The country's securities law only allows boards to decide on management service fees. And Macquarie had used "delayed tactics" by not responding to Platform's calls. Macquarie asked Platform recently for a certificate of proof showing the activist was one of the fund's shareholders, he noted.

Platforms then sent it to Macquarie, and requested to hold a shareholder meeting where it seeks to raise the fee issue with other shareholders.

"How can a fund manager not recognize its investors? It has deliberately been delaying opening a meeting, and framing this as a hostile takeover by us. This is nonsense," Tcha said.

"Only the board can decide on the fees. But we can raise the issue at the shareholders meeting and gather a consensus, while demanding a change in the fund manager."

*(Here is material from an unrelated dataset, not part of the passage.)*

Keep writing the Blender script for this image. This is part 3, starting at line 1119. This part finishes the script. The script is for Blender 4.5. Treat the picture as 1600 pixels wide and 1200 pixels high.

It seeks to change it to KORAMCO REITS Management & Trust, which agreed to manage the fund at one-eighth of Macquarie's management fees. KORAMCO would manage it until the fund selects a new asset manager through a "fair bidding" process, he said.

Macquarie gets fees 20 times more than what KDB Infrastructure Investments Asset Management receives for managing the investment in the Seoul-Chuncheon Highway, Tcha noted.

"Any managers such as KB or Mirae Asset can then come in and bid for it."

Earlier, Macquarie said its fee structure is similar to that of other global infrastructure funds, citing Brookfield Infrastructure Partners (BIP), John Laing Infrastructure Fund (JLIF) and 3i Infrastructure as examples.

Tcha, in response, said they are similar.

But he stressed the big difference is "they are active investors and Macquarie is a passive one," adding BIP and 3i and JLIF have been actively investing and reinvesting their own money and gains in new projects and assets over the years.

The number of assets MKIF invested in over the last decade is zero, and Macquarie Infrastructure Corp. in the U.S. has not made any investment since 2015, according to data provided by Tcha.

There were eight listed funds managed by Macquarie with a similar fee structure. Seven no longer exist following their shareholders' discontent over management. Only one continues to exists, and that is MKIF.

"Shareholder activism is about engaging to fix what has gone wrong and change to make a better investment environment," Tcha said.